Several other Courts have followed this view. See Nathuni Singh and Others Vs. Naipal Singh and Another, , Kunj Behari v. Chanchala Das A I
R 1966 Ori 24. and Pooranchand Mulchand Jain Vs. Komalchand Beniprasad Jain, . We are unable to accept the view of the Patna High Court in
Doma Choudhary v. Ram Naresh Lal A I R 1969 Pat. 121 (F B) and of the Andhra Pradesh High Court in Raj Appa Row v. Veera Raghava A I
R 1966 A P 263.
13. We may make it clear at this stage that we are strictly confining ourselves to a case where an application to restore a suit to file is dismissed for
default and not a case where an ex parte order is passed, for as pointed out in Ramkarandas Radhavallabh Vs. Bhagwandas Dwarkadas, .,
different considerations would prevail in such a case.
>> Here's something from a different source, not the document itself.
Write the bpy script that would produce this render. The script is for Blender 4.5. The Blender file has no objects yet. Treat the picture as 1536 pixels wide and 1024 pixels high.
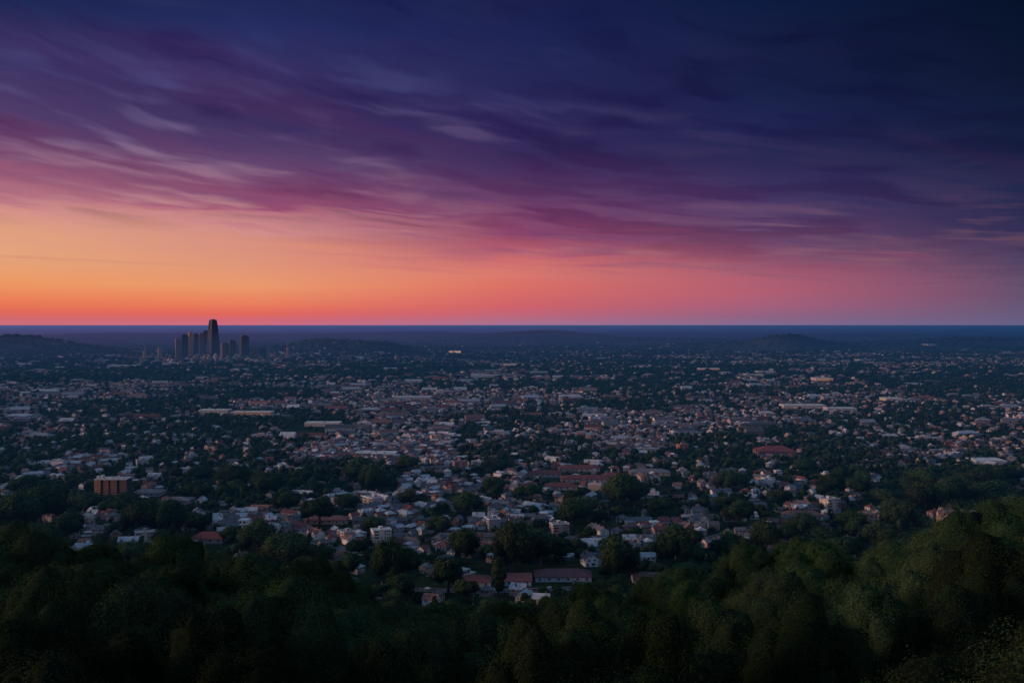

In such a case it may be urged that a remedy under Order IX, rule 13 exists and therefore the
inherent power u/s 151 could not be invoked. In the Supreme Court case to which we have just referred the Supreme Court was concerned with
an ex parte decree passed in a summary suit under Order XXX VII of the CPC and the question was whether such a decree could be set aside
under the inherent power u/s 151. The Supreme Court pointed out that rule 4 of Order XXXVII expressly gives power to the Court to set aside
the decree passed under the provisions of that Order and therefore there was no scope for resort to section 151 for setting aside the decree.
Similarly, in another case referred in the arguments before us, namely Arjun Singh Vs. Mohindra Kumar and Others, ., the Supreme Court was
considering a case where an ex parte decree had been passed and the Supreme Court held that the inherent power of the Court could not override
the express provisions of the law.
...If there are specific provisions of the Code dealing with a particular topic and they expressly or by necessary implication exhaust the scope of the
powers of the Court or the jurisdiction that may be exercised in relation to a matter the inherent power of the Court cannot be invoked in order to
cut across the powers conferred by the Code.
For this reason we would make it clear here that we confine ourselves to the facts and circumstances of the present case where the suit was
dismissed for default, an application to set aside that dismissal for default was made and it was also dismissed for default. We are also not
concerned with a case where an ex parte decree happens to be passed and proceedings are taken to set it aside.
14. In our opinion, therefore, the application filed by the Liquidator on June 19, 1962, and supported by an affidavit of June 22, 1962, can be
considered under the inherent powers of the Court u/s 151 of the Code of Civil Procedure. Since this was the question upon which the learned
single Judge entertained doubt, and in view of what we have said in this judgment the case must now go back to the learned single Judge for
disposal according to law. Costs shall be costs in the application.